Ali-M-SagarAfter National Conference (NC) met its Waterloo in parliamentary elections, revamp and reshuffle in the party was on cards. Though the head’s twitter is still loud; but for a ‘change,’ doors of his durbar have been unbolted for ‘bridging the gaps’. And then, a ‘change’ also overtook the party hierarchy, when Ali Mohammad Sagar replaced Sheikh Nazir as NC General Secretary (GS). Many say, NC’s high voltage post is akin to acid test for the party’s city face, whose constituency (Khanyar) was retained by NC in recently held Lok Sabha elections.
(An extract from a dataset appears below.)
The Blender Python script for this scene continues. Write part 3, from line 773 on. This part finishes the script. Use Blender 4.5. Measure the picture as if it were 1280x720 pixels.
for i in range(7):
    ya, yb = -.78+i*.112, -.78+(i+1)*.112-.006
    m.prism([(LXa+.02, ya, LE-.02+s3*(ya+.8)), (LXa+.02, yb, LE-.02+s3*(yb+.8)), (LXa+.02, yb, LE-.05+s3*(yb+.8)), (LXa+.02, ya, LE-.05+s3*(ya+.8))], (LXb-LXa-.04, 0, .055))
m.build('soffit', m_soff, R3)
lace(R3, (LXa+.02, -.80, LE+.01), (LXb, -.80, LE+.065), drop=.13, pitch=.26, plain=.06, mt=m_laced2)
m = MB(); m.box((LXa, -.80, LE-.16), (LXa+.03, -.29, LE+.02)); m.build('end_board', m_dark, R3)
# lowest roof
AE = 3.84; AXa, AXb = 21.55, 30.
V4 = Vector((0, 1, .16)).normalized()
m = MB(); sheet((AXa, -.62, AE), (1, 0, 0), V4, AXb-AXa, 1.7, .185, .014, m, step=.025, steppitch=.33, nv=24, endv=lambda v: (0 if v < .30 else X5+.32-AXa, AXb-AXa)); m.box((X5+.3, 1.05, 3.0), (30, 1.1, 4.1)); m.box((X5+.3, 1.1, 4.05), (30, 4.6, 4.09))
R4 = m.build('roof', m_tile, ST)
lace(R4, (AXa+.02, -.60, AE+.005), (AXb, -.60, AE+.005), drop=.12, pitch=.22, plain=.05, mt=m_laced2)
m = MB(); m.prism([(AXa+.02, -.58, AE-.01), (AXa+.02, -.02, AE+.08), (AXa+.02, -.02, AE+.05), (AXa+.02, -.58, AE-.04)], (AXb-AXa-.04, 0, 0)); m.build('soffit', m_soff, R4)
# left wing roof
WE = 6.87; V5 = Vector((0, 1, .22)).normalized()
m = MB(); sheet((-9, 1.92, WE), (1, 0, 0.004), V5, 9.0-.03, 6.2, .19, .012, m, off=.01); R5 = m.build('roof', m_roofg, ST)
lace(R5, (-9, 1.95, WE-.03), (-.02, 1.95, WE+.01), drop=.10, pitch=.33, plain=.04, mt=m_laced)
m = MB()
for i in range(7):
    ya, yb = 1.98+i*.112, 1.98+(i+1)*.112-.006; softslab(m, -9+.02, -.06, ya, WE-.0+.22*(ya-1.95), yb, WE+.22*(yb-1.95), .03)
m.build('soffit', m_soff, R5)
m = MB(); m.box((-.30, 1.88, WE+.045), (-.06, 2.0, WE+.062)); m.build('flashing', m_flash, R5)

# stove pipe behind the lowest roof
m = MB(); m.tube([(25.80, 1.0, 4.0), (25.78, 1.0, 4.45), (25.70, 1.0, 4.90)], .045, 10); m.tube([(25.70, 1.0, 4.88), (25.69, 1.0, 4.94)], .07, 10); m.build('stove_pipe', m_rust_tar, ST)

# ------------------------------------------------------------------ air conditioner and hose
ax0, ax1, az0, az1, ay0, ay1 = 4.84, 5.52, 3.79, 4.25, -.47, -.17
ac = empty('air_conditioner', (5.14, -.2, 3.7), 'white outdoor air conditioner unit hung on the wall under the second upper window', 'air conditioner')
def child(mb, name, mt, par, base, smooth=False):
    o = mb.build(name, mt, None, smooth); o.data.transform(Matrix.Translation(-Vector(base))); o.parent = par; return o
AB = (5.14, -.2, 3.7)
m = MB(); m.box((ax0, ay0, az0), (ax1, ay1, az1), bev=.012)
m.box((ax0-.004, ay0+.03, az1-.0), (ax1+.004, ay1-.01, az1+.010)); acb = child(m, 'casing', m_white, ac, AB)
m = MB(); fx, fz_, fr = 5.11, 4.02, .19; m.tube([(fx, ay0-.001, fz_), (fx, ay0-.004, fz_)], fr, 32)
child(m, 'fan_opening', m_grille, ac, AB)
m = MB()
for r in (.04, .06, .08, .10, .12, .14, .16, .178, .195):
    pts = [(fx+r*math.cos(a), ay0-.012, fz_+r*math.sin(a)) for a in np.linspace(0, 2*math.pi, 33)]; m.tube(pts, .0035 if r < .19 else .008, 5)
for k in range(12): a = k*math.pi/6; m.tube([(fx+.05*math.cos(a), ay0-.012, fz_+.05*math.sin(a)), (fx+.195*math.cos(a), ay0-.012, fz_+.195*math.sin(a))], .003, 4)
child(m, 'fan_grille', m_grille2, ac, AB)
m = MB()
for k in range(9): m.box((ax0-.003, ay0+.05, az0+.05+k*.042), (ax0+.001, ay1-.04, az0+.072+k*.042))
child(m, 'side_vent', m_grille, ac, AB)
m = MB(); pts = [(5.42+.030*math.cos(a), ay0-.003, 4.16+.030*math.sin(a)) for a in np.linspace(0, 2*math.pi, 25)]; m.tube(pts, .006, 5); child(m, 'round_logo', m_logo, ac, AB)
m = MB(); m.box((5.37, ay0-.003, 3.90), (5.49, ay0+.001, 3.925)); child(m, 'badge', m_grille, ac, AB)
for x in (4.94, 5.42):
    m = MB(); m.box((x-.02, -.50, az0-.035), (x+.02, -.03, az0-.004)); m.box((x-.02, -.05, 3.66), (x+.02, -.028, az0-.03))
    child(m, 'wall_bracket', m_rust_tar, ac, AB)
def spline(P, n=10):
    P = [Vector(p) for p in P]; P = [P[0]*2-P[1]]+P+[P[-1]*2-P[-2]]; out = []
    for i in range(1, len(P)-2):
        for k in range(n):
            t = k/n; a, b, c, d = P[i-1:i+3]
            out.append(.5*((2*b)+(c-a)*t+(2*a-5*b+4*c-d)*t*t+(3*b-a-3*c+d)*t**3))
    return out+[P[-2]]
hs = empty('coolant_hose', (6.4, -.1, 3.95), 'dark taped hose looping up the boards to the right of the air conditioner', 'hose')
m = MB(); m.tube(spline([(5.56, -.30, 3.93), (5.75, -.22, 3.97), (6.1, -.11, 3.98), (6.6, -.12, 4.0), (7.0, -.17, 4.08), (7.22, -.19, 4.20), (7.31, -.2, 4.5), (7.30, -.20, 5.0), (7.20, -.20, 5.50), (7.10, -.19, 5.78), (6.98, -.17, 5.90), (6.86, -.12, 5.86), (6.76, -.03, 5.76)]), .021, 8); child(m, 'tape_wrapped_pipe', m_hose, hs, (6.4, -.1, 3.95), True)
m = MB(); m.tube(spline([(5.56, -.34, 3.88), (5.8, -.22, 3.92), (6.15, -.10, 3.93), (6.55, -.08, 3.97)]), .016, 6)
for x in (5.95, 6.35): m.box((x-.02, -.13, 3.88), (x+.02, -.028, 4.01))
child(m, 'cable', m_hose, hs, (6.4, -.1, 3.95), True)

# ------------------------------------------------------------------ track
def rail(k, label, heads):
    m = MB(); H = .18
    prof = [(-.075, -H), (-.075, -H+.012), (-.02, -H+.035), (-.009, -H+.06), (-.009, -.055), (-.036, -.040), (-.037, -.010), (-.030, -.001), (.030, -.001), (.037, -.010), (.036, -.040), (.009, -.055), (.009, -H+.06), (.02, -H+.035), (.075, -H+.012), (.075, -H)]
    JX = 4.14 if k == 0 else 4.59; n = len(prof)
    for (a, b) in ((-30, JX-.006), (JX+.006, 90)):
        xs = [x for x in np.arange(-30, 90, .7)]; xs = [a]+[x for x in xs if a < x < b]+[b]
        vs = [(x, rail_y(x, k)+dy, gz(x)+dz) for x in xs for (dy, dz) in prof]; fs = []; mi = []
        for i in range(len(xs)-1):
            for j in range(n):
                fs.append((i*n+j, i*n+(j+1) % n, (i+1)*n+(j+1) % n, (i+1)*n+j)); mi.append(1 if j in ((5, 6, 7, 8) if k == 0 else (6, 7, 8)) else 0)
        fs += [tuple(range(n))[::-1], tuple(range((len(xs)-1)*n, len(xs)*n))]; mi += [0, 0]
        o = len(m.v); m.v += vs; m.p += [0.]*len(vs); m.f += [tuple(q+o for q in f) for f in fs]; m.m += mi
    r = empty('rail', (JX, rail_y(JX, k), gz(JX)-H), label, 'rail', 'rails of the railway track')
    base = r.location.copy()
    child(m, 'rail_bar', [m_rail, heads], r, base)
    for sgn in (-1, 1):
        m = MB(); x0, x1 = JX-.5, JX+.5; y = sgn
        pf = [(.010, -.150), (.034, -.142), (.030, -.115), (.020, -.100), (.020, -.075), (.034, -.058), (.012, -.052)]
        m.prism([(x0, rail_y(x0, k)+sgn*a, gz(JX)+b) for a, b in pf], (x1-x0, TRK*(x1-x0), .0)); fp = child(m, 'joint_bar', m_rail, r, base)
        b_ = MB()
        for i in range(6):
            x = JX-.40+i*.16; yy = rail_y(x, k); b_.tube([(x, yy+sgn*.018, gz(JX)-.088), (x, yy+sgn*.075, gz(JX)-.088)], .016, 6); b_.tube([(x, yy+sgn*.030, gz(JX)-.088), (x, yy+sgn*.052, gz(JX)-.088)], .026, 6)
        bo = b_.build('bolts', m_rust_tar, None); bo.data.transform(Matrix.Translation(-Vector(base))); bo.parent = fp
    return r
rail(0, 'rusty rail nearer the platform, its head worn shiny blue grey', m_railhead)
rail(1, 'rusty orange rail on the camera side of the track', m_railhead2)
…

Sagar pledged that he would pull out his party from difficulties. But political observers say, the way senior party leadership was castigated for parliamentary poll debacle, the new party position is likely to unnerve MLA Khanyar. Already another senior NC man and state finance minister, Abdul Rahim Rather invited bad press and was ‘demonised’ for NC’s poll debacle. And, if party sources are to be believed, then the oldies in Sheikh Abdullah founded NC might have a tough time to retain their berths in the party after upcoming state Assembly elections.
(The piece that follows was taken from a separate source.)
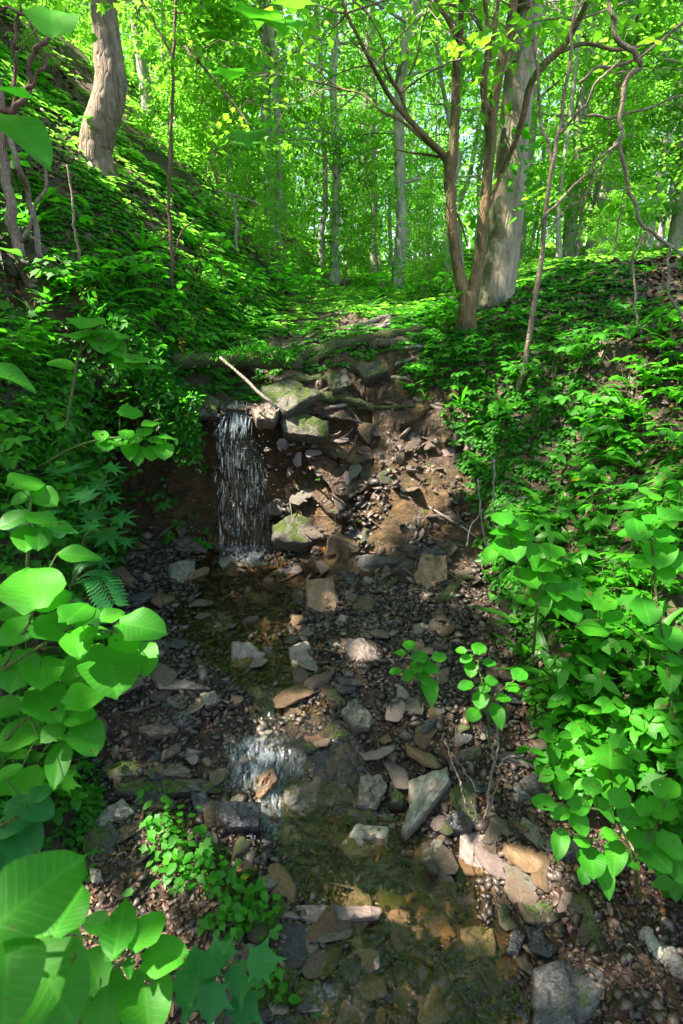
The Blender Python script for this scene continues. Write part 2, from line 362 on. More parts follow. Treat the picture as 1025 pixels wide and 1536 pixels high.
def water_mat():
    m, t = nt('shallow stream water'); b = NB(t); co = b.coord()
    n = b.noise(b.mapv(co, (1, .6, 1)), 20, 3, .5, 1.2); n2 = b.noise(co, 60, 2)
    h = b.math('ADD', n, b.math('MULTIPLY', n2, .3)); bp = b.bump(h, .8, .02)
    fr = b.n('ShaderNodeFresnel', i_IOR=1.36, i_Normal=bp).outputs[0]
    tr = b.n('ShaderNodeBsdfTransparent', i_Color=(.80, .70, .54)).outputs[0]
    gl = b.n('ShaderNodeBsdfGlossy', i_Color=(1, 1, 1), i_Roughness=.04, i_Normal=bp).outputs[0]
    mx = b.n('ShaderNodeMixShader', i_Fac=b.math('MULTIPLY_ADD', fr, .8, .01)); t.links.new(tr, mx.inputs[1]); t.links.new(gl, mx.inputs[2])
    b.out(mx.outputs[0]); return m
M['water'] = water_mat()
def foam_mat(name, a):
    m, t = nt(name); b = NB(t)
    tr = b.n('ShaderNodeBsdfTransparent', i_Color=(.9, .93, .95)).outputs[0]
    p = b.pbsdf(i_Base_Color=(.40, .48, .53), i_Roughness=.15, i_IOR=1.33)
    mx = b.n('ShaderNodeMixShader', i_Fac=a); t.links.new(tr, mx.inputs[1]); t.links.new(p, mx.inputs[2]); b.out(mx.outputs[0]); return m
M['foam'] = foam_mat('falling water', .27)
def veil_mat(name, su, sv, th, a, vp, gl_=.1):
    m, t = nt(name); b = NB(t); uv = b.n('ShaderNodeUVMap', uv_map='UVMap').outputs[0]
    n1 = b.noise(b.mapv(uv, (su, sv, 1)), 1.0, 5, .7, .8); n2 = b.noise(b.mapv(uv, (su*2.7, sv*2.2, 1)), 1.0, 3, .7, .5)
    f = b.ramp(b.math('ADD', b.math('MULTIPLY', n1, .6), b.math('MULTIPLY', n2, .4)), [(th, 0.0), (th+.16, a)])
    sx = b.n('ShaderNodeSeparateXYZ', i_Vector=uv); u = sx.outputs[0]; v = sx.outputs[1]
    e = b.math('MULTIPLY', b.math('MULTIPLY', u, b.math('SUBTRACT', 1.0, u)), 4.0); e2 = b.math('MULTIPLY', b.math('MULTIPLY', v, b.math('SUBTRACT', 1.0, v)), 4.0)
    e = b.math('MULTIPLY', e, b.math('POWER', b.math('MAXIMUM', e2, 0.0), vp)); e = b.math('ADD', e, b.math('MULTIPLY', b.math('SUBTRACT', b.noise(b.mapv(uv, (4, 3, 1)), 1.0, 3), .5), 1.3))
    e = b.math('MINIMUM', b.math('MAXIMUM', b.math('MULTIPLY', b.math('SUBTRACT', e, .22), 1.5), 0.0), 1.0); f = b.math('MULTIPLY', f, e)
    bp = b.bump(n1, 1.0, .02)
    tr = b.n('ShaderNodeBsdfTransparent', i_Color=(.93, .93, .91)).outputs[0]; gl = b.n('ShaderNodeBsdfGlossy', i_Roughness=.06, i_Normal=bp).outputs[0]
    m0 = b.n('ShaderNodeMixShader', i_Fac=gl_); t.links.new(tr, m0.inputs[1]); t.links.new(gl, m0.inputs[2])
    p = b.pbsdf(i_Base_Color=(.48, .56, .61), i_Roughness=.25, i_Normal=bp)
    mx = b.n('ShaderNodeMixShader', i_Fac=f); t.links.new(m0.outputs[0], mx.inputs[1]); t.links.new(p, mx.inputs[2]); b.out(mx.outputs[0]); return m
M['veil'] = veil_mat('falling veil of water', 40, 4.5, .54, .28, .15, .03)
M['riffle'] = veil_mat('painted glints on the stream', 9, 7, .48, .6, .4, .08)  # foam-coloured ripples standing in for sky glints on the water
M['rapid'] = veil_mat('white water of the cascade', 14, 4.0, .46, .75, .6, .06)
M['web'] = foam_mat('cobweb silk', .18)
def moss_mat():
    m, t = nt('moss'); b = NB(t); co = b.coord()
    c = b.mix(b.noise(co, 30, 4), (.015, .035, .004), (.085, .15, .015))
    b.out(b.pbsdf(i_Base_Color=c, i_Roughness=.95, i_Normal=b.bump(b.noise(co, 180, 4), .9, .01))); return m
M['moss'] = moss_mat()
def fin(b, name, mat, org=(0, 0, 0), parent=None, smooth=True):
    org = np.array(org, float)
    V = np.concatenate(b.V)-org
    o = mesh_np(name, V, np.concatenate(b.F), np.concatenate(b.T), mat, parent, np.concatenate(b.U), np.concatenate(b.R), smooth)
    if parent is None: o.location = [float(v) for v in org]
    return o
# ================================================================== TERRAIN
def axis(lo, hi, st, far, g=1.09):
    a = list(np.arange(lo, hi, st)); s = st
    while a[-1] < far: s *= g; a.append(a[-1]+s)
    s = st
    while a[0] > -far: s *= g; a.insert(0, a[0]-s)
    return np.array(a)
ax = axis(-2.6, 2.4, .0125, 130, 1.10)
ay = [v for v in axis(.45, 5.6, .0125, 190, 1.07) if v > -12]
ay = np.array(ay)
X, Y = np.meshgrid(ax, ay); Z = H(X, Y)
gz_x = np.gradient(Z, axis=1)/np.gradient(X, axis=1); gz_y = np.gradient(Z, axis=0)/np.gradient(Y, axis=0)
slope = np.hypot(gz_x, gz_y)
steep = ss(1.5, 3.5, slope)
DL = xl(Y)-X; DR = X-xr(Y)
near = 1-ss(4.5, 6, np.abs(Y)); side = (Y > .6)
# rugged, slightly undercut rock face round the plunge pool
zr = np.clip((Z-.35)/1.0, 0, 1)
bell = np.sin(np.pi*zr)*((Y > 2.2)*(Y < 4.4))*(X < .2)
a = fbm(X*2.2, Y*2.2, Z*3.0, 4, 51); bb = fbm(X*7, Y*7, Z*11, 4, 52)
strata = np.abs(fbm(X*1.2, Y*1.2, Z*14, 3, 55))
d = steep*near*(.10*a+.045*bb+.05*strata)+(.09+.08*(1-ss(-.5, -.2, X)))*bell*steep
gx = gz_x/(slope+1e-6); gy = gz_y/(slope+1e-6)
Xw = X+gx*d; Yw = Y+gy*d; Zw = Z+steep*near*.04*bb
rock = np.clip(steep*1.2+ss(-.3, 0, X)*ss(2.8, 3.0, Y)*(1-ss(3.8, 4.2, Y))*(1-ss(.6, 1, X))*ss(-.1, .3, fbm(X*3, Y*3, Z*3, 3, 61)), 0, 1)*near
wet = (1-ss(0, .25, DL))*(1-ss(0, .25, DR))*(1-ss(4.2, 5, Y))
green = np.clip(ss(.1, .5, DL)+ss(.1, .6, DR)+ss(5, 7, Y), 0, 1)*ss(-.5, .3, fbm(X*1.3, Y*1.3, 0, 3, 62))
green = green*.7+.15*near*ss(.2, .5, fbm(X*5, Y*5, 0, 3, 63))*(1-wet)
ny, nx = X.shape
idx = np.arange(ny*nx).reshape(ny, nx)
Q = np.stack([idx[:-1, :-1], idx[:-1, 1:], idx[1:, 1:], idx[1:, :-1]], -1).reshape(-1)
g = mesh_np('ground', np.stack([Xw, Yw, Zw], -1).reshape(-1, 3), Q, np.full(len(Q)//4, 4), M['ground'])
for nme, arr in (('rock', rock), ('wet', wet), ('green', green)):
    at_ = g.data.attributes.new(nme, 'FLOAT', 'POINT'); at_.data.foreach_set('value', np.ascontiguousarray(arr.reshape(-1), dtype=np.float32))
tag(g, 'steep brown ravine floor and banks of soil, rock and leaf litter', 'ground', kind='structure')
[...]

But NC president Dr Farooq Abdullah has thrown all his support behind Sagar by saying that nobody will interfere in his work. At the same time, Omar Abdullah says, Sagar was chosen for this highly taxing job – “because we believe that he will put all his efforts in strengthening the party.” So, the message is clear: Sagar has been primarily chosen as the NC’s ‘crisis manager’. But in the uncertain political arena, even crisis managers taste dust! The instance of Ghulam Nabi Azad – otherwise known as, the ‘crisis manager’ of congress is glaringly fresh in public memories.

A postgraduate minister in Omar’s cabinet, Sagar shares his birth-year (1953) with the historic incarceration of NC founder, Sheikh Mohammad Abdullah. In 1983, he was appointed as GS of Youth NC. And in the same year, he was first elected to the Assembly and since then, has remained invincible.

Now after assuming the charge of the party’s GS, Sagar said NC has seen the worse, and that in 1990 people ostracized the party, “but we staged a comeback. And, NC will overcome hard times.”

But hard times for his party seem far from over at the moment. But, will steps taken by Sagar and Co. on a war footing take his party out of political quagmire? To know that, one has to wait for a while. But if political wave is any indication, then the task for Sagar seems indeed Herculean!